Short exercise:
Copy all of the material exactly. Pictures are not to appear in the copy.

Dataset excerpt:

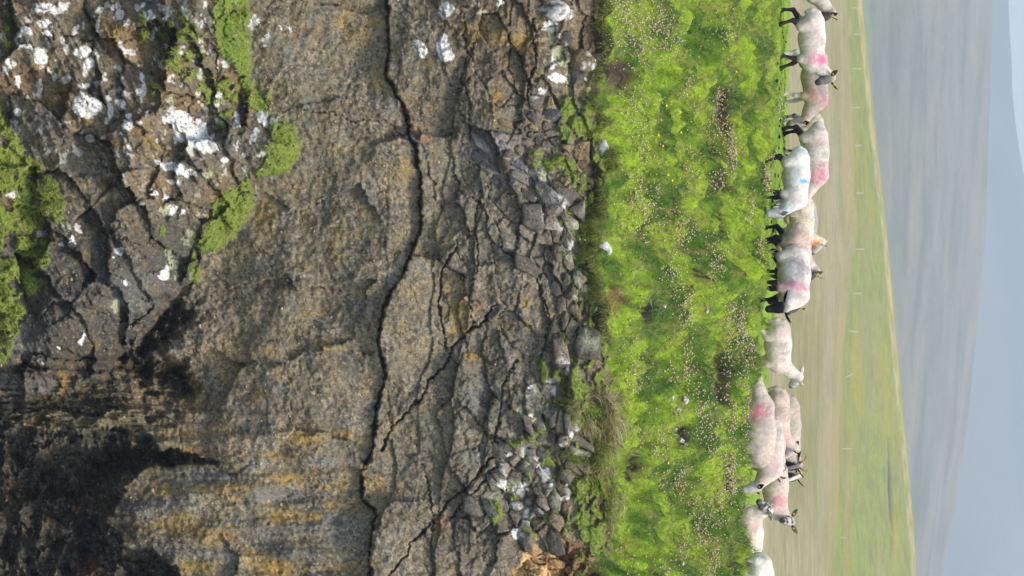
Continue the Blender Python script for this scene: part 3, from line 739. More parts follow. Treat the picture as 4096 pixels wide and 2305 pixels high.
# --- colours
cA = lin(114, 107, 90); cB = lin(100, 95, 82); cC = lin(118, 106, 76); cD = lin(106, 106, 100); cE = lin(74, 71, 66)
n1 = fbm(U / 240, V / 240, 4, 151); n2 = fbm(U / 80, V / 80, 4, 152); n3 = fbm(U / 30, V / 30, 4, 153); n4 = fbm(U / 90, V / 330, 4, 154); n5 = fbm(U / 12, V / 12, 3, 155)
def mix(c, d, m): return c + (d - c) * m[..., None]
c = np.broadcast_to(cA, SH + (3,)).copy()
c = mix(c, cB, ss(-.35, .35, n1))
c = mix(c, cC, ss(.05, .55, n2) * .35)
c = mix(c, cD, ss(.05, .5, -n2) * .8)
c = mix(c, lin(134, 124, 104), ss(.1, .5, n3) * .45)
c = mix(c, cE, ss(.16, .5, -n3) * .7)
c = mix(c, lin(126, 118, 90), ribm * ss(-.2, .4, n4) * .6)
c = mix(c, lin(150, 118, 58), ribm * ss(.22, .5, n4) * .55)
c = mix(c, lin(104, 106, 106), ribm * ss(.1, .45, -n4) * .8)
outc = mix(np.broadcast_to(lin(104, 98, 82), SH + (3,)).copy(), lin(93, 91, 86), ss(-.2, .4, n2))
outc = mix(outc, lin(122, 100, 66), ss(.02, .45, n1 + .5 * n3) * .6)
outc = mix(outc, lin(74, 70, 64), ss(.14, .5, -n3) * .5)
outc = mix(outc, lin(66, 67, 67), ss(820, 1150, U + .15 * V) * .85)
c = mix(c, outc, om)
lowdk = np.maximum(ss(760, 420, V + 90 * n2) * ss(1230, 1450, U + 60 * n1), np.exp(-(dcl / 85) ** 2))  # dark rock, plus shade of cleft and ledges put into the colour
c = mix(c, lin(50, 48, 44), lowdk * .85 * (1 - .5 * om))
c = mix(c, lin(112, 90, 52), ledg * ss(.05, .4, n3 + .4 * n2) * .5)
upper = top * (1 - om)
c = mix(c, lin(90, 87, 82), upper * ss(-.3, .3, n2 + .2) * .6)
c = mix(c, lin(104, 84, 54), upper * ss(500, 100, U) * .45)
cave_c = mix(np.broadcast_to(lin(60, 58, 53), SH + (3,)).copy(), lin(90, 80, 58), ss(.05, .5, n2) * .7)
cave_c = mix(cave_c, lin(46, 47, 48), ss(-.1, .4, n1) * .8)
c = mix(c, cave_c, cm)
c = mix(c, lin(104, 98, 72), ss(-3, 6, sl) * .7)
c = mix(c, lin(106, 107, 106), grey * .8)
c = mix(c, lin(112, 112, 118), slate)
c = mix(c, lin(112, 84, 48), slate * ss(.2, .5, n3) * .7)
c = mix(c, lin(150, 124, 56), ochre * .75)
c = mix(c, lin(140, 86, 54), rust * .6)
c = mix(c, lin(44, 44, 46), dark * .95)
c = mix(c, lin(196, 164, 116), tanm * .95)
c = mix(c, lin(120, 88, 62), soilm * .95)
c = mix(c, lin(92, 80, 66), ss(2300, 2360, V + 22 * n2) * .85)
_q1 = fbm(wU / 34, wV / 30, 5, 171, .6); _q2 = fbm(wU / 24, wV / 24, 5, 172, .6); _q3 = fbm(wU / 46, wV / 40, 5, 173, .6); _q4 = fbm(wU / 16, wV / 14, 3, 174, .6)
_rk = (1 - .45 * cm) * (1 - tanm) * (1 - soilm) * (1 - .6 * slate) * (1 - .45 * om) * (.18 + .82 * ss(-.25, .4, fbm(U / 190, V / 150, 3, 175)))
_rk2 = (1 - .45 * cm) * (1 - tanm) * (1 - soilm) * (1 - .6 * slate) * (.18 + .82 * ss(-.2, .4, fbm(U / 170, V / 190, 3, 176)))
c = mix(c, lin(150, 146, 132), ss(.16, .26, _q1 + .25 * n2) * _rk * .34)
c = mix(c, lin(130, 114, 66), ss(.24, .36, _q3 + .2 * n1) * _rk2 * .5)
c = mix(c, lin(50, 49, 46), ss(.17, .27, _q2 - .25 * n1) * _rk2 * .45)
c = mix(c, lin(176, 164, 138), ss(.36, .44, _q4) * _rk * .4)
c = mix(c, lin(56, 52, 46), ss(.34, .44, -_q4) * _rk * .55)
c *= (1 + .16 * n5)[..., None]
c *= np.array([1.42, 1.35, 1.20])
c = mix(c, lin(240, 238, 230), white * .95)
c = mix(c, lin(186, 190, 150), pale * .8 * (1 - white))
c = mix(c, lin(50, 45, 40), np.clip(crk_c, 0, 1) * .35)
c = mix(c, lin(124, 144, 50), np.maximum(gmask, moss) * .9)
c = np.clip(c, 0.004, .9)
# growth makes soft bulges
Yd -= .10 * ss(.3, 1, gmask) + .09 * moss
Yd += gmask * .02 * fbm(U / 18, V / 18, 2, 156)
Xc, Zc = unproj(U, V, Yd)
PC = np.stack([Xc, Yd, Zc], -1)
cliff = mesh_obj('cliff', PC.reshape(-1, 3), grid_faces(*SH), ROCK, colors=c.reshape(-1, 3))
tag(cliff, kind='structure')
CLIFF_COL = c

def cliff_at(v, u):
    """bilinear point on the cliff for photograph pixels"""
    fi = (np.asarray(v, float) - vs_[0]) / STEP; fj = (np.asarray(u, float) - us[0]) / STEP
    i = np.clip(np.floor(fi).astype(int), 0, SH[0] - 2); j = np.clip(np.floor(fj).astype(int), 0, SH[1] - 2)
    a = np.clip(fi - i, 0, 1)[..., None]; b = np.clip(fj - j, 0, 1)[..., None]
    return (PC[i, j] * (1 - b) + PC[i, j + 1] * b) * (1 - a) + (PC[i + 1, j] * (1 - b) + PC[i + 1, j + 1] * b) * a
def grid_val(arr, v, u):
    i = np.clip(np.round((np.asarray(v) - vs_[0]) / STEP).astype(int), 0, SH[0] - 1)
    j = np.clip(np.round((np.asarray(u) - us[0]) / STEP).astype(int), 0, SH[1] - 1)
    return arr[i, j]

# ------------------------------------------------------------------ split blocks of the upper beds, each its own stone
def clip_poly(poly, p, q, wmat):
    """keep the part of poly nearer (in metric wmat) to p than q"""
    out = []
    def f(x):
        dp = (x - p) @ wmat; dq = (x - q) @ wmat
        return dq @ dq - dp @ dp
    n = len(poly)
    for k in range(n):
        a, b = poly[k], poly[(k + 1) % n]
        fa, fb = f(a), f(b)
        if fa >= 0: out.append(a)
        if (fa >= 0) != (fb >= 0):
            t = fa / (fa - fb)
            out.append(a + t * (b - a))
    return out

def inside(pt, pts):
    v, u = pt; r = False; n = len(pts)
    for k in range(n):
        a, b = pts[k], pts[(k + 1) % n]
        if (a[1] > u) != (b[1] > u) and v < (b[0] - a[0]) * (u - a[1]) / (b[1] - a[1]) + a[0]:
            r = not r
    return r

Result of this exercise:
Continue the Blender Python script for this scene: part 3, from line 739. More parts follow. Treat the picture as 4096 pixels wide and 2305 pixels high.
# --- colours
cA = lin(114, 107, 90); cB = lin(100, 95, 82); cC = lin(118, 106, 76); cD = lin(106, 106, 100); cE = lin(74, 71, 66)
n1 = fbm(U / 240, V / 240, 4, 151); n2 = fbm(U / 80, V / 80, 4, 152); n3 = fbm(U / 30, V / 30, 4, 153); n4 = fbm(U / 90, V / 330, 4, 154); n5 = fbm(U / 12, V / 12, 3, 155)
def mix(c, d, m): return c + (d - c) * m[..., None]
c = np.broadcast_to(cA, SH + (3,)).copy()
c = mix(c, cB, ss(-.35, .35, n1))
c = mix(c, cC, ss(.05, .55, n2) * .35)
c = mix(c, cD, ss(.05, .5, -n2) * .8)
c = mix(c, lin(134, 124, 104), ss(.1, .5, n3) * .45)
c = mix(c, cE, ss(.16, .5, -n3) * .7)
c = mix(c, lin(126, 118, 90), ribm * ss(-.2, .4, n4) * .6)
c = mix(c, lin(150, 118, 58), ribm * ss(.22, .5, n4) * .55)
c = mix(c, lin(104, 106, 106), ribm * ss(.1, .45, -n4) * .8)
outc = mix(np.broadcast_to(lin(104, 98, 82), SH + (3,)).copy(), lin(93, 91, 86), ss(-.2, .4, n2))
outc = mix(outc, lin(122, 100, 66), ss(.02, .45, n1 + .5 * n3) * .6)
outc = mix(outc, lin(74, 70, 64), ss(.14, .5, -n3) * .5)
outc = mix(outc, lin(66, 67, 67), ss(820, 1150, U + .15 * V) * .85)
c = mix(c, outc, om)
lowdk = np.maximum(ss(760, 420, V + 90 * n2) * ss(1230, 1450, U + 60 * n1), np.exp(-(dcl / 85) ** 2))  # dark rock, plus shade of cleft and ledges put into the colour
c = mix(c, lin(50, 48, 44), lowdk * .85 * (1 - .5 * om))
c = mix(c, lin(112, 90, 52), ledg * ss(.05, .4, n3 + .4 * n2) * .5)
upper = top * (1 - om)
c = mix(c, lin(90, 87, 82), upper * ss(-.3, .3, n2 + .2) * .6)
c = mix(c, lin(104, 84, 54), upper * ss(500, 100, U) * .45)
cave_c = mix(np.broadcast_to(lin(60, 58, 53), SH + (3,)).copy(), lin(90, 80, 58), ss(.05, .5, n2) * .7)
cave_c = mix(cave_c, lin(46, 47, 48), ss(-.1, .4, n1) * .8)
c = mix(c, cave_c, cm)
c = mix(c, lin(104, 98, 72), ss(-3, 6, sl) * .7)
c = mix(c, lin(106, 107, 106), grey * .8)
c = mix(c, lin(112, 112, 118), slate)
c = mix(c, lin(112, 84, 48), slate * ss(.2, .5, n3) * .7)
c = mix(c, lin(150, 124, 56), ochre * .75)
c = mix(c, lin(140, 86, 54), rust * .6)
c = mix(c, lin(44, 44, 46), dark * .95)
c = mix(c, lin(196, 164, 116), tanm * .95)
c = mix(c, lin(120, 88, 62), soilm * .95)
c = mix(c, lin(92, 80, 66), ss(2300, 2360, V + 22 * n2) * .85)
_q1 = fbm(wU / 34, wV / 30, 5, 171, .6); _q2 = fbm(wU / 24, wV / 24, 5, 172, .6); _q3 = fbm(wU / 46, wV / 40, 5, 173, .6); _q4 = fbm(wU / 16, wV / 14, 3, 174, .6)
_rk = (1 - .45 * cm) * (1 - tanm) * (1 - soilm) * (1 - .6 * slate) * (1 - .45 * om) * (.18 + .82 * ss(-.25, .4, fbm(U / 190, V / 150, 3, 175)))
_rk2 = (1 - .45 * cm) * (1 - tanm) * (1 - soilm) * (1 - .6 * slate) * (.18 + .82 * ss(-.2, .4, fbm(U / 170, V / 190, 3, 176)))
c = mix(c, lin(150, 146, 132), ss(.16, .26, _q1 + .25 * n2) * _rk * .34)
c = mix(c, lin(130, 114, 66), ss(.24, .36, _q3 + .2 * n1) * _rk2 * .5)
c = mix(c, lin(50, 49, 46), ss(.17, .27, _q2 - .25 * n1) * _rk2 * .45)
c = mix(c, lin(176, 164, 138), ss(.36, .44, _q4) * _rk * .4)
c = mix(c, lin(56, 52, 46), ss(.34, .44, -_q4) * _rk * .55)
c *= (1 + .16 * n5)[..., None]
c *= np.array([1.42, 1.35, 1.20])
c = mix(c, lin(240, 238, 230), white * .95)
c = mix(c, lin(186, 190, 150), pale * .8 * (1 - white))
c = mix(c, lin(50, 45, 40), np.clip(crk_c, 0, 1) * .35)
c = mix(c, lin(124, 144, 50), np.maximum(gmask, moss) * .9)
c = np.clip(c, 0.004, .9)
# growth makes soft bulges
Yd -= .10 * ss(.3, 1, gmask) + .09 * moss
Yd += gmask * .02 * fbm(U / 18, V / 18, 2, 156)
Xc, Zc = unproj(U, V, Yd)
PC = np.stack([Xc, Yd, Zc], -1)
cliff = mesh_obj('cliff', PC.reshape(-1, 3), grid_faces(*SH), ROCK, colors=c.reshape(-1, 3))
tag(cliff, kind='structure')
CLIFF_COL = c

def cliff_at(v, u):
    """bilinear point on the cliff for photograph pixels"""
    fi = (np.asarray(v, float) - vs_[0]) / STEP; fj = (np.asarray(u, float) - us[0]) / STEP
    i = np.clip(np.floor(fi).astype(int), 0, SH[0] - 2); j = np.clip(np.floor(fj).astype(int), 0, SH[1] - 2)
    a = np.clip(fi - i, 0, 1)[..., None]; b = np.clip(fj - j, 0, 1)[..., None]
    return (PC[i, j] * (1 - b) + PC[i, j + 1] * b) * (1 - a) + (PC[i + 1, j] * (1 - b) + PC[i + 1, j + 1] * b) * a
def grid_val(arr, v, u):
    i = np.clip(np.round((np.asarray(v) - vs_[0]) / STEP).astype(int), 0, SH[0] - 1)
    j = np.clip(np.round((np.asarray(u) - us[0]) / STEP).astype(int), 0, SH[1] - 1)
    return arr[i, j]

# ------------------------------------------------------------------ split blocks of the upper beds, each its own stone
def clip_poly(poly, p, q, wmat):
    """keep the part of poly nearer (in metric wmat) to p than q"""
    out = []
    def f(x):
        dp = (x - p) @ wmat; dq = (x - q) @ wmat
        return dq @ dq - dp @ dp
    n = len(poly)
    for k in range(n):
        a, b = poly[k], poly[(k + 1) % n]
        fa, fb = f(a), f(b)
        if fa >= 0: out.append(a)
        if (fa >= 0) != (fb >= 0):
            t = fa / (fa - fb)
            out.append(a + t * (b - a))
    return out

def inside(pt, pts):
    v, u = pt; r = False; n = len(pts)
    for k in range(n):
        a, b = pts[k], pts[(k + 1) % n]
        if (a[1] > u) != (b[1] > u) and v < (b[0] - a[0]) * (u - a[1]) / (b[1] - a[1]) + a[0]:
            r = not r
    return r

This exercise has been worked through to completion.